It is with heavy hearts and profound sadness that we recognize the passing of Professor Richard B. Stewart, founder and faculty director of the Guarini Center on Environmental, Energy, and Land Use Law. Dick was a brilliant legal academic and a mentor to us at the Guarini Center and countless others. His dedication, leadership, and boundless passion for addressing complex environmental challenges inspired generations of students, scholars, and practitioners.
A true visionary, Dick established the Center in 1993. The breadth of projects that the Center works on are a tribute to Dick’s wide-ranging intellectual interests. He set high standards, and was unfailingly generous and gracious with his time and encouragement.
All of us at the Guarini Center are deeply grateful for Dick’s leadership over the years. As we mourn his loss, we recommit ourselves to carrying forward his legacy by continuing our mission—his mission. We extend our deepest condolences to Dick’s family and loved ones during this difficult time.
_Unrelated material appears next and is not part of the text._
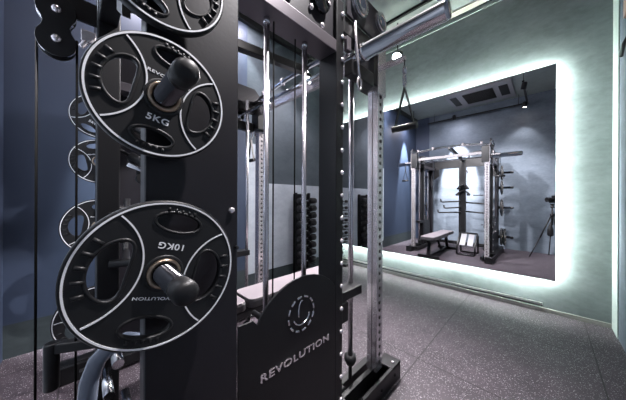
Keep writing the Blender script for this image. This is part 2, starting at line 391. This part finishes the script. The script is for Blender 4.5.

We hope that his memory will live on in the work we do.
NYU Law School posted the following announcement about Dick’s passing:
Richard Stewart, University Professor and John Edward Sexton Professor of Law, died on November 3. “Dick was a beloved figure within the legal community, known for his generosity, loyalty, and confident leadership,” Dean Troy McKenzie said in announcing Stewart’s passing.
Noting that Stewart was recognized as a preeminent scholar in environmental law and administrative law, McKenzie said, “It is no exaggeration to say that his death marks the passing of a giant in the law whose transformational influence on his field, and on our Law School, will be felt for many years to come.”
Stewart received a bachelor’s degree summa cum laude in History, the Arts, and Letters from Yale University and then, as a Rhodes Scholar, a degree in Philosophy, Politics, and Economics with first class honors from Oxford University. He earned his law degree magna cum laude from Harvard Law School. Stewart began his legal career as a law clerk to Justice Potter Stewart at the US Supreme Court and worked for several years in private practice in Washington, DC. Joining the Harvard faculty, he quickly built a reputation as an extraordinary scholar with the publication in the Harvard Law Review of his now classic article, “The Reformation of American Administrative Law,” which marked a turning point in administrative law scholarship.
Stewart was a longtime leader of the Environmental Defense Fund, serving as its chairman from 1980 to 1983 and as a member of its board of trustees and advisory board. From 1989 to 1991, he served as assistant attorney general in charge of what was then known as the Land and Natural Resources Division of the US Department of Justice. He successfully worked to rename it the Environment and Natural Resources Division to reflect its mission more accurately. While in office, he led the investigation of the Exxon Valdez oil spill and the development of the US position in preparation for the 1992 Framework Convention on Climate Change. He was also instrumental in crafting major environmental legislation, including the Clean Air Act Amendments of 1990 and the Oil Pollution Act of 1990.
After leaving government, Stewart moved to NYU, where he taught a broad range of courses at the Law School, including Torts, the Administrative and Regulatory State, Food Law and Policy, and the Environmental Law Seminar. He served as faculty director of the Hauser Global Law School Program and pioneered courses on law and global governance, including Global Environmental Law, Science, and Governance. With Professor Benedict Kingsbury, he co-directed the Global Administrative Law Project, a major research initiative that identified a shift toward enhanced public participation in administrative decision-making processes and accountability in global regulatory institutions.
Under his leadership, the Frank J. Guarini Center on Environmental, Energy, and Land Use Law at NYU Law became a hub for cutting-edge research, conferences, and publications related to environmental and land use law. Stewart also continued to be a prolific author. In addition to producing dozens of scholarly works, he published Fuel Cycle to Nowhere: US Law and Policy on Nuclear Waste with his wife, environmental lawyer Jane Stewart ’79, and he wrote a leading casebook on administrative law, initially co-authored with Justice Stephen Breyer and now in its ninth edition.